My friend and I have been having fun with the deets:  red carpet, photog,  apple cider in champagne flutes (plastic, of course), little pizza apps.  Maybe mamma will tap into her inner Mary Hart and “interview” the starlets as they walk the ramp.  Hardly the party planner, I am quite pleased with myself.   A+ for this one, right?

“I don’t think I want my daughter to see this movie”, my friend confides in me as we book the definitive date for our girls’ party. “The IMDB rating says it’s too violent”.


Suddenly, this perfect party isn’t so perfect.  I run back to my daughter and my husband.   “Can’t we screen a Disney film?” I beg.  These cinephiles will have none of it. “It’s PG-13!” they both insist. “And the first one had violence implied but not shown.”

Crap!  Now I have to watch the first installment, The Hunger Games, and assess the situation.  My husband and daughter download it off Netflix and instead of getting deep into my Carole King autobiography, I am deep into the couch watching Jennifer Lawrence’s intense face.

I’m riveted from the first frame.  The story, the cinematography, the “world” of the film is so rich and disturbing. The allusions to Nazi Germany are palpable, as is the disdain for our reality show culture.  And yet, the story follows a 16 year old girl whose courage and bravery saves her tween sister.  This young proletariat has a strong moral compass which offsets her bad-ass prowess.  She’s everything Sarah Palin imagines herself to be.

I try and justify this.  My daughter just read Catching Fire and is doing a book report on it.  She and some of her BFF’s are wildly anticipating the film’s release.  Jennifer Lawrence is their celeb crush.  So, now I’m in a predicament.  Do I change up the party or bid parting birthday-ways with my friend and her daughter?

When is it too early to watch a PG-13 film and is this rating viable or completely subjective based on our individual children?  And why “13?”, I ponder.  In the Jewish religion, our sons and daughters are Bar/Bat Mitzvah’d at the age of 13.  They are officially considered young men and young women.
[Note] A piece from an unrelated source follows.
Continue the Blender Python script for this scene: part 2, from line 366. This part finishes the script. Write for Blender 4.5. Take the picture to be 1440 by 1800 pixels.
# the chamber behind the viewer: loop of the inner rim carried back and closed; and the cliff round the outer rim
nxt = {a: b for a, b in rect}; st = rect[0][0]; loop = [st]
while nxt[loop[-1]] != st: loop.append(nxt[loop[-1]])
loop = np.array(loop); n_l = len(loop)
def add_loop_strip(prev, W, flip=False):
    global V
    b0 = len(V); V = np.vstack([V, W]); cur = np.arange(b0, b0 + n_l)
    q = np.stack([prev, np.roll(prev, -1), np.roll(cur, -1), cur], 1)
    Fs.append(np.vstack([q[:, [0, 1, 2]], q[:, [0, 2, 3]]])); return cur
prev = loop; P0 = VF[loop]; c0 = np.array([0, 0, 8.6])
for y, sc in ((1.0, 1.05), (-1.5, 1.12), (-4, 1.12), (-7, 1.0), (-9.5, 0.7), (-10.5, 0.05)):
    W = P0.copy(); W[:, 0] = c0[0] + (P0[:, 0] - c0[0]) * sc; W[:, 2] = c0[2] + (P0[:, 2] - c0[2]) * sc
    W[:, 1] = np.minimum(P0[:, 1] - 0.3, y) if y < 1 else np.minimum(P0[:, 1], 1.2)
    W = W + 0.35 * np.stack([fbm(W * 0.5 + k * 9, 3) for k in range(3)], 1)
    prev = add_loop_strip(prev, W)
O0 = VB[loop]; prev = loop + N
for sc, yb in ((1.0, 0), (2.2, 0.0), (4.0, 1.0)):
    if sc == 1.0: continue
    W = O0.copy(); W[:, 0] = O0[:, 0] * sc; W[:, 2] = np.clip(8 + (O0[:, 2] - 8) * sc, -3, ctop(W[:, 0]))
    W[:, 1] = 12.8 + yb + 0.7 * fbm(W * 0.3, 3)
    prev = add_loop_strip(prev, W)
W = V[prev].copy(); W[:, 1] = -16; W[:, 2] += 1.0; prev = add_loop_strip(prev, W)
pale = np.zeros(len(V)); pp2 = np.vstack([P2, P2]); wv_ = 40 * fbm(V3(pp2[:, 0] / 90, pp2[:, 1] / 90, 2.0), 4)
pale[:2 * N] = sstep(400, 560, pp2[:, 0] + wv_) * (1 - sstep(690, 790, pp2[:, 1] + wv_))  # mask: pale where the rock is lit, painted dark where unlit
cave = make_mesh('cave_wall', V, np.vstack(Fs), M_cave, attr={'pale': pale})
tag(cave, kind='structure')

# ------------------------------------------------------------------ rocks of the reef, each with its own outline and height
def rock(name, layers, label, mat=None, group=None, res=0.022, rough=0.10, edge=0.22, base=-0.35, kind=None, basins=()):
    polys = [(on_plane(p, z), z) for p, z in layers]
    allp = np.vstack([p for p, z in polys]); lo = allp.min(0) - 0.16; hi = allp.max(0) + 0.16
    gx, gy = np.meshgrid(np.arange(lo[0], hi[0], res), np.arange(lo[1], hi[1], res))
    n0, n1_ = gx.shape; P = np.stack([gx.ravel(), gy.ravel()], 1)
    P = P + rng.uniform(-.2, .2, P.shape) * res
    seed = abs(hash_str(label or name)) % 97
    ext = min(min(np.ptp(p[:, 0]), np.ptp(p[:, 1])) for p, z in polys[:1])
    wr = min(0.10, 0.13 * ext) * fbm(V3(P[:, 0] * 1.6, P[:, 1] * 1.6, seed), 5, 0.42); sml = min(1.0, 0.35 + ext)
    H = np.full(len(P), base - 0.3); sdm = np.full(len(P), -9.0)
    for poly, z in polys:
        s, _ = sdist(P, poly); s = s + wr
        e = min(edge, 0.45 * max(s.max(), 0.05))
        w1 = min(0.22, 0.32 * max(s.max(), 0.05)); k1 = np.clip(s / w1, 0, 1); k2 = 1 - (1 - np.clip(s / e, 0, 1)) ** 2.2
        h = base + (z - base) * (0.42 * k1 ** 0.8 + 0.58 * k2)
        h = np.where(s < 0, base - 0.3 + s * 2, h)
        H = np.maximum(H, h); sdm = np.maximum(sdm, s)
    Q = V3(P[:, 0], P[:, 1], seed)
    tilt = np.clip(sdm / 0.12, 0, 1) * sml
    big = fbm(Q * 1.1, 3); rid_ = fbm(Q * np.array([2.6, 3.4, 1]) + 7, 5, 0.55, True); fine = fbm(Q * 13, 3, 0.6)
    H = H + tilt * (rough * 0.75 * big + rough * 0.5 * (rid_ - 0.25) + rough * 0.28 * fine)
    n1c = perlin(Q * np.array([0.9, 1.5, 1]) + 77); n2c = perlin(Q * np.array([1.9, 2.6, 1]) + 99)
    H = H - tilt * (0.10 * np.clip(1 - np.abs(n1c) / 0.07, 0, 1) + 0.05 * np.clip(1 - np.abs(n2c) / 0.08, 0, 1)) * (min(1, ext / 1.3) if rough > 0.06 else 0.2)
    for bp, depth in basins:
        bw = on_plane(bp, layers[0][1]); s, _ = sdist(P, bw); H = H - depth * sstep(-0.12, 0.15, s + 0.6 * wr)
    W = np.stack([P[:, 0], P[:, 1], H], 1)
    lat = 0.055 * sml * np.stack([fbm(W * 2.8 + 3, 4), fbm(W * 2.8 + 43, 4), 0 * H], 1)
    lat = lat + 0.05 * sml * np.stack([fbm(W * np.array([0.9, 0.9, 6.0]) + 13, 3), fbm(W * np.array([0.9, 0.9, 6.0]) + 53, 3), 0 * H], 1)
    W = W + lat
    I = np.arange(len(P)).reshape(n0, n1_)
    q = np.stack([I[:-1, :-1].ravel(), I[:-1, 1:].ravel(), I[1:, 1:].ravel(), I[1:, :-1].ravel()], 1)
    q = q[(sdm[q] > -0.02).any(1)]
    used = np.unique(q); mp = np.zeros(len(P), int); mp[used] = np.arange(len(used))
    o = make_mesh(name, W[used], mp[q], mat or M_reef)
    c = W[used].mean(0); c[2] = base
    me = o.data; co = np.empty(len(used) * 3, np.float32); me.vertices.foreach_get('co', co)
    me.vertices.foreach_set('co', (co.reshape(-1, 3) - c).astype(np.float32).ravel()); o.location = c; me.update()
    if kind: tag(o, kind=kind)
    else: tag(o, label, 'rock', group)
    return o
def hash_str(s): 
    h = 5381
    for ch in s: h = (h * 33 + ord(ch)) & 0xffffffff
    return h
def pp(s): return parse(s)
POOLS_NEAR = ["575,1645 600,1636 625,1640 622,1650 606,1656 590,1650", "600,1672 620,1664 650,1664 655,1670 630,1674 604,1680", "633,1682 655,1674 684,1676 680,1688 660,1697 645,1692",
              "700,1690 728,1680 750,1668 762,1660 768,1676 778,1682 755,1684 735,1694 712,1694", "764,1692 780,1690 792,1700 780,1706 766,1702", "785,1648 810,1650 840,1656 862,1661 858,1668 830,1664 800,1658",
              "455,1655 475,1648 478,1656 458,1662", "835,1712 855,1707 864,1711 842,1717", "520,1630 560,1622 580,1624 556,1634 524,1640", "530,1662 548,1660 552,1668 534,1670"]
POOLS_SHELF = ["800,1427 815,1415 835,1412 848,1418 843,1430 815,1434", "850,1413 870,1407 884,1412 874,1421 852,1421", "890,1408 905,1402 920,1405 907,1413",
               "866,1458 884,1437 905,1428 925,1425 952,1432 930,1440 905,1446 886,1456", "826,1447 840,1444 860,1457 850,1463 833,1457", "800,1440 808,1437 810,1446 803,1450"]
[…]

A Quinceanera occurs at 15. Does the ratings board actually have a method to their madness?  But most importantly, is my friend a better mother than me because, despite the social pressure, she’s going to wait those 3 years before she shows the film to her child?  Or are parents justified in allowing their children to pursue interests in art and literature that do not fall squarely within the “age appropriate level”?